Figuro en la me parece que exigua lista de quienes quisieran jubilarse a los sesenta y siete. O a los setenta, si Dios me da fuerzas (y vida, claro). Cierto: me gusta mi trabajo, aun con todos los sinsabores que acarrea, no es una labor que exija enormes esfuerzos físicos, más allá de algunos viajes relámpago y los desplazamientos por el azaroso Madrid, y gano lo suficiente para vivir sin lujos, pero sin estrecheces. Y también cierto: a fecha de hoy, y sabiendo que dentro de diez años todos, si tenemos suerte, seremos algo más discapacitados que ahora, me encuentro en casi plenitud de facultades, más mentales que físicas, desde luego, pero no del todo mal de lo segundo.
De lo que no estoy tan seguro, señor ministro
Corbacho –ya sé que usted tampoco, aunque disimule sus dudas—es de que todo el mundo comparta mi enorme suerte. Hay gentes a las que las fuerzas les abandonan, el desencanto ante sus condiciones laborales les invade y saben, o creen, que no pueden ejercer su labor tan eficazmente como antes. Hay gentes que, amparándose en lo que ha venido ocurriendo con sus antecesores durante tanto tiempo, se creen, o se saben, con derecho a un descanso que otros han logrado hace ya mucho tiempo, quizá cuando apenas tenían cincuenta y tres o cincuenta y cuatro años, y tan ricamente.
Me parece bien, lo digo en serio, haber abierto el debate, aunque temo que se trate de una cortina de humo: apostar por el futuro poselectoral para difuminar un tanto las angustias del presente preelectoral. Que conste que me parece bien apostar por el porvenir, ser previsor. Pero hubiera preferido que los señores del Gobierno, y los de la oposición, se hubiesen puesto previamente de acuerdo a la hora de planificar qué será de mí, y de mi familia, y de mis amigos, y de mis compatriotas, dentro de tres, cinco, diez años: a ellos les hemos encomendado dirigir el país y sus circunstancias, y ellos, en cambio, nos tiran propuestas no acabadas, mal hilvanadas, a la cabeza, para que las vayamos deglutiendo y discutiendo en las calles, a ver qué sale.
Y no. A mí me quedan muchas dudas, las mismas, sin duda, que se le plantean a usted, amigo lector (y al ministro Corbacho, como decía). ¿Es lo mismo la jubilación de un periodista que la de un vendedor de grandes almacenes?

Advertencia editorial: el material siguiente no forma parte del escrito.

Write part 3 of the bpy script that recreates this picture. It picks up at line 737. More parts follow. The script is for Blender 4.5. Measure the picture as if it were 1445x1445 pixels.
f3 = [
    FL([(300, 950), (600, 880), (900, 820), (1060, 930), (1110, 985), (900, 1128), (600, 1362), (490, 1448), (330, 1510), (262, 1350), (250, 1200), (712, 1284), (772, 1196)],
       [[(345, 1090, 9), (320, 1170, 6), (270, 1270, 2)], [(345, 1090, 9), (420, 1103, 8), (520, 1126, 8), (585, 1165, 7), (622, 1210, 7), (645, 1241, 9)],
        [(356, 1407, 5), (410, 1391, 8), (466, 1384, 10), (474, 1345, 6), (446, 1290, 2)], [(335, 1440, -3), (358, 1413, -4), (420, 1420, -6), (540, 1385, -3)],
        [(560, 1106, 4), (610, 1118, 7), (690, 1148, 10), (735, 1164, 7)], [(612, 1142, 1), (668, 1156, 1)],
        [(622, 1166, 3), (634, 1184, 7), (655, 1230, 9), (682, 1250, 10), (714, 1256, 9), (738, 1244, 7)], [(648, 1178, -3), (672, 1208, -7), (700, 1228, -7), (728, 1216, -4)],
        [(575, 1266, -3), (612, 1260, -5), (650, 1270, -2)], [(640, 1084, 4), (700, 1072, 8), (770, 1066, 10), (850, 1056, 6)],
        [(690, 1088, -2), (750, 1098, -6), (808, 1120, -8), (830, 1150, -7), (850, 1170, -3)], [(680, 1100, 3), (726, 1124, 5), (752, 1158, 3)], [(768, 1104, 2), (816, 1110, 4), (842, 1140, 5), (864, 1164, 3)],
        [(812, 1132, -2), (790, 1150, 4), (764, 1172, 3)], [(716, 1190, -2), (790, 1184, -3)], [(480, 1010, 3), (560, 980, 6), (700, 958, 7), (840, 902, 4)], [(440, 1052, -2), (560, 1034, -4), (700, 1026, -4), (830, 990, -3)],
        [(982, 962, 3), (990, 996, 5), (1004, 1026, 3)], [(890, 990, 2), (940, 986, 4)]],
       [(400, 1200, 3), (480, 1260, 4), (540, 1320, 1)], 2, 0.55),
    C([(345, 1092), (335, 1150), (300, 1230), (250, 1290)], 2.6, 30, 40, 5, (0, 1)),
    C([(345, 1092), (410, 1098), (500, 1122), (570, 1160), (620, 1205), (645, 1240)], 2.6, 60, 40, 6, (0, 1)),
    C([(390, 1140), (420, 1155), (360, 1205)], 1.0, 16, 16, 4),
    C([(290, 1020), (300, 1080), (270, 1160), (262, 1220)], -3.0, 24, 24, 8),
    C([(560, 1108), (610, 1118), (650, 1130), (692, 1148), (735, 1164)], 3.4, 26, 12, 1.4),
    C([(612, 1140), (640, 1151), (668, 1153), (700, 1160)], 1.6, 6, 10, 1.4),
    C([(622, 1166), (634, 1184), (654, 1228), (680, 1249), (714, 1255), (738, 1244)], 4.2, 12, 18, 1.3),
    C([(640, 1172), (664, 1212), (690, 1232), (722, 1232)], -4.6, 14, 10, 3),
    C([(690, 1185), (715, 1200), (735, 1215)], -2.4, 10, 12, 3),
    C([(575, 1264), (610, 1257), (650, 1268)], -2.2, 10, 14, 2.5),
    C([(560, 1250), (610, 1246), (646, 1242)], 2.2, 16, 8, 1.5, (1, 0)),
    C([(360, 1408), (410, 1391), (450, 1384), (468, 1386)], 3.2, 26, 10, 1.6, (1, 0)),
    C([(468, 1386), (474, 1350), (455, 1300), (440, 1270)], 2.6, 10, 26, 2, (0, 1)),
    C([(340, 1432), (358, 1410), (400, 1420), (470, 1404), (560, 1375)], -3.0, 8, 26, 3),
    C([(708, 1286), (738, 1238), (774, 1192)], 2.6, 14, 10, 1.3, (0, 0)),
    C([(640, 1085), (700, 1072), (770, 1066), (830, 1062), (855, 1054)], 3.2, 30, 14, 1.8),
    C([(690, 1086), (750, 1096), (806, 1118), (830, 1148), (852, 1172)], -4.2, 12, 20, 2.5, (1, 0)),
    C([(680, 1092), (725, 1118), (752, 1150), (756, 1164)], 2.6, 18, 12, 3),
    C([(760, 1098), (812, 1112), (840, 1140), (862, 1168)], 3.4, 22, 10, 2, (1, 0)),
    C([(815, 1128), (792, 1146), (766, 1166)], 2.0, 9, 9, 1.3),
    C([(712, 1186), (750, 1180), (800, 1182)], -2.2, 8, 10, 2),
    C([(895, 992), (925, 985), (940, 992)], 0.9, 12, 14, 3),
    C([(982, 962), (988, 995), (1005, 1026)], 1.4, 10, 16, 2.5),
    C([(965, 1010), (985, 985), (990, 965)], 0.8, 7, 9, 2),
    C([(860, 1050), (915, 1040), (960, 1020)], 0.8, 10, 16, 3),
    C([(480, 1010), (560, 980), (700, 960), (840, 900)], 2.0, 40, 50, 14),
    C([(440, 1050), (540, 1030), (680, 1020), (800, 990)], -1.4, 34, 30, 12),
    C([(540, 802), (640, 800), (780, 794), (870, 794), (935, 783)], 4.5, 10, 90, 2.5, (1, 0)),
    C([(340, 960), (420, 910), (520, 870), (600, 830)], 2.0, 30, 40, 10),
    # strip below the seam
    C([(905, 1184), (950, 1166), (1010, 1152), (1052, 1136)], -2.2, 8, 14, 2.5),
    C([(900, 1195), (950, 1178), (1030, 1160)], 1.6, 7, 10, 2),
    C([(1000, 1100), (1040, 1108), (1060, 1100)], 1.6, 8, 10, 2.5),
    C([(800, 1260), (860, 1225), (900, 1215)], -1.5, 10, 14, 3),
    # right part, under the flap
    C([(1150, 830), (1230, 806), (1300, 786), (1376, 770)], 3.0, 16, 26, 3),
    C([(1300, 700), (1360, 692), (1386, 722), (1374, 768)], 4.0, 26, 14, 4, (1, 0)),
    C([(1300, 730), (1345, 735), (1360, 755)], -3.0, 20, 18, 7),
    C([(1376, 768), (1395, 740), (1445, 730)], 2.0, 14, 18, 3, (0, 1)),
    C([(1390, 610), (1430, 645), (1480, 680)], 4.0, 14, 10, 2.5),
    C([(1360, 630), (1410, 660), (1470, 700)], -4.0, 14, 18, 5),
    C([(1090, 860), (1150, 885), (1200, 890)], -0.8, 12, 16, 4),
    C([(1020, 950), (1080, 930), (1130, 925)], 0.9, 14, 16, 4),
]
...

¿Igual la de un profesor de instituto que la de un maestro rural, para no salir del mismo ramo? ¿No se deberían tener en cuenta las condiciones físicas y mentales de cada persona a la hora de decidir jubilarlo? Y ya que estamos: ¿no sería bueno que cada cual pueda, a partir de un límite mínimo –pongamos sesenta años, por poner algo--, jubilarse cuando quiera y hasta donde crea que puede? Me parece curioso que, por ejemplo, los banqueros y tantos capitanes de empresa aguanten hasta los ochenta, cosa que casi nadie más hace; es decir, las condiciones laborales cómodas, que generan dinero y poder, facilitan la longevidad en el puesto de trabajo. Pero ¿es ese el caso de todos? Obviamente, no.
Y más. ¿Qué hacer con los planes de pensiones: retrasar su entrada en vigor hasta los sesenta y siete? Pues entonces, que me devuelvan mi dinero...Etcétera.
Estamos jugando con una de las cosas más sagradas a las que aspira la persona: la seguridad en el mañana. La conciencia de que, un día, el ser humano que arrastra la losa del trabajo durante años podrá descansar teniendo sus necesidades mínimas cubiertas.
Va siendo hora de que el Estado se preocupe del individuo, ciudadano a ciudadano, tanto o más que del colectivo, de la microeconomía de cada cual tanto como de la macroeconomía.
Por eso, establecer la jubilación a los sesenta y siete, o a los cincuenta y ocho, a toque de trompeta me parece, una vez más, una imposición del Estado sobre la persona. Y a mí no me interesa un Estado que no se interesa, a su vez, por mí y mis circunstancias, que es exactamente lo que, de manera creciente, está ocurriendo.